>> START
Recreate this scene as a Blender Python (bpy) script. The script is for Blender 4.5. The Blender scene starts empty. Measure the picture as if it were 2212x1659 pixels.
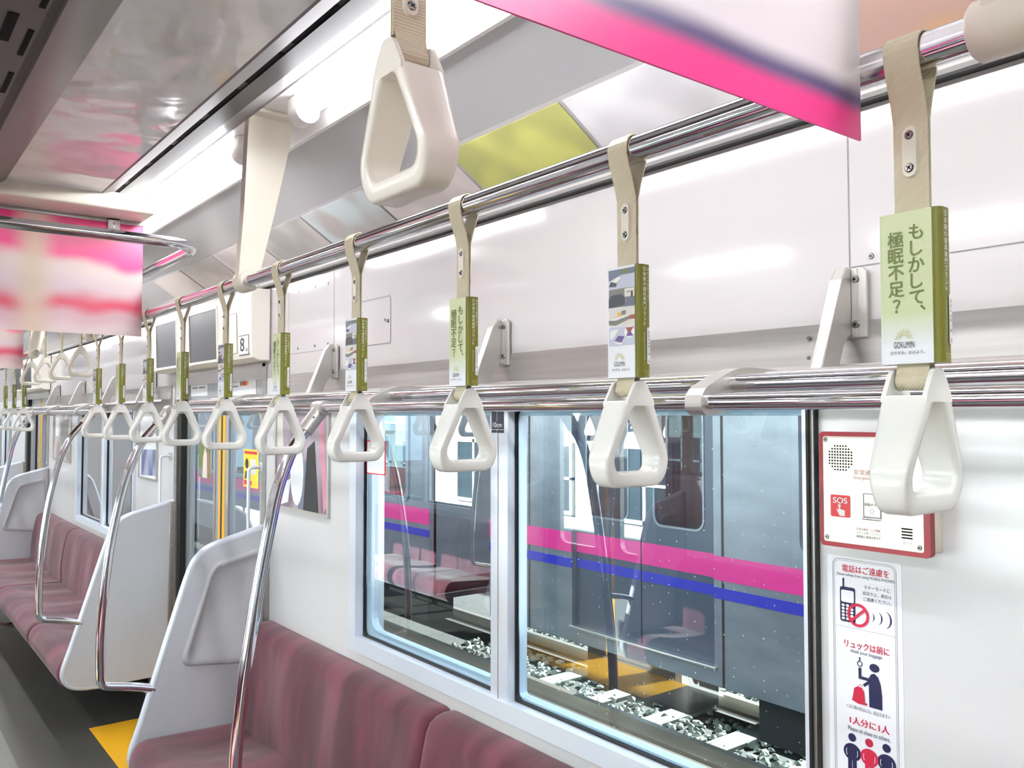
import bpy, bmesh, math, random
from mathutils import Vector, Matrix

# ------------------------------------------------------------------ camera, light, exposure
S = bpy.context.scene
COL = S.collection
F_PX, CAM_H = 1840.0, 1.58
YAW, PITCH = math.radians(37.795), math.radians(2.132)
cam = bpy.data.cameras.new('camera'); co = bpy.data.objects.new('camera', cam); COL.objects.link(co)
cam.sensor_width = 36.0; cam.lens = 36.0 * F_PX / 2212.0; cam.clip_start = 0.02; cam.clip_end = 300
co.location = (0, 0, CAM_H); co.rotation_euler = (math.pi / 2 + PITCH, 0, -YAW)
S.camera = co
w = bpy.data.worlds.new('sky'); S.world = w; w.use_nodes = True
bg = w.node_tree.nodes['Background']; bg.inputs[0].default_value = (0.66, 0.84, 1.0, 1); bg.inputs[1].default_value = 1.25
sun = bpy.data.lights.new('sun', 'SUN'); sun.energy = 24.0; sun.angle = 0.009; sun.color = (1.0, 0.95, 0.86)
so = bpy.data.objects.new('sun', sun); COL.objects.link(so)
so.rotation_euler = Vector((-1.0, -0.175, -0.455)).to_track_quat('-Z', 'Y').to_euler()
TUBE_POWER = 26.0
vs = S.view_settings
S.display_settings.display_device = 'sRGB'
vs.view_transform = 'Standard'; vs.look = 'None'; vs.exposure = 1.0; vs.gamma = 1.0; vs.use_curve_mapping = False
S.cycles.max_bounces = 10; S.cycles.transparent_max_bounces = 24; S.cycles.glossy_bounces = 5
S.cycles.sample_clamp_indirect = 6.0
random.seed(7)

# ------------------------------------------------------------------ materials
def lin(c):
    return tuple(((v / 255) / 12.92 if v / 255 <= 0.04045 else ((v / 255 + 0.055) / 1.055) ** 2.4) for v in c) + (1.0,)

def mat(name, rgb, rough=0.5, metal=0.0, spec=0.5, bump=None, noise=None, coat=0.0, sheen=0.0, sss=0.0, aniso=None):
    m = bpy.data.materials.new(name); m.use_nodes = True
    nt = m.node_tree; b = nt.nodes['Principled BSDF']
    b.inputs['Base Color'].default_value = lin(rgb); b.inputs['Roughness'].default_value = rough
    b.inputs['Metallic'].default_value = metal; b.inputs['Specular IOR Level'].default_value = spec
    b.inputs['Coat Weight'].default_value = coat; b.inputs['Sheen Weight'].default_value = sheen
    if sss:
        b.inputs['Subsurface Weight'].default_value = sss; b.inputs['Subsurface Radius'].default_value = (0.01, 0.01, 0.008)
    tc = nt.nodes.new('ShaderNodeTexCoord')
    if noise:                                  # (scale xyz, rgb2, amount)
        sc, rgb2, amt = noise
        mp = nt.nodes.new('ShaderNodeMapping'); mp.inputs['Scale'].default_value = sc
        n = nt.nodes.new('ShaderNodeTexNoise'); n.inputs['Scale'].default_value = 1.0; n.inputs['Detail'].default_value = 3
        mx = nt.nodes.new('ShaderNodeMix'); mx.data_type = 'RGBA'
        mr = nt.nodes.new('ShaderNodeMapRange'); mr.inputs[1].default_value = 0.3; mr.inputs[2].default_value = 0.7; mr.inputs[4].default_value = amt
        nt.links.new(tc.outputs['Object'], mp.inputs[0]); nt.links.new(mp.outputs[0], n.inputs[0])
        nt.links.new(n.outputs[0], mr.inputs[0]); nt.links.new(mr.outputs[0], mx.inputs[0])
        mx.inputs[6].default_value = lin(rgb); mx.inputs[7].default_value = lin(rgb2)
        nt.links.new(mx.outputs[2], b.inputs['Base Color'])
    if bump:                                   # (scale xyz, strength, distance)
        sc, st, di = bump
        mp = nt.nodes.new('ShaderNodeMapping'); mp.inputs['Scale'].default_value = sc
        n = nt.nodes.new('ShaderNodeTexNoise'); n.inputs['Scale'].default_value = 1.0; n.inputs['Detail'].default_value = 1
        bp = nt.nodes.new('ShaderNodeBump'); bp.inputs['Strength'].default_value = st; bp.inputs['Distance'].default_value = di
        nt.links.new(tc.outputs['Object'], mp.inputs[0]); nt.links.new(mp.outputs[0], n.inputs[0])
        nt.links.new(n.outputs[0], bp.inputs['Height']); nt.links.new(bp.outputs[0], b.inputs['Normal'])
    return m

def emis(name, rgb, st):
    m = bpy.data.materials.new(name); m.use_nodes = True
    b = m.node_tree.nodes['Principled BSDF']
    b.inputs['Base Color'].default_value = lin(rgb); b.inputs['Emission Color'].default_value = lin(rgb); b.inputs['Emission Strength'].default_value = st
    return m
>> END
GOAL: Reproduce only the lines from the beginning of the data through the line that contains "from mathutils import Vector, Matrix", both included, and please drop the pictures.

RESPONSE TO THIS TASK:
Recreate this scene as a Blender Python (bpy) script. The script is for Blender 4.5. The Blender scene starts empty. Measure the picture as if it were 2212x1659 pixels.
import bpy, bmesh, math, random
from mathutils import Vector, Matrix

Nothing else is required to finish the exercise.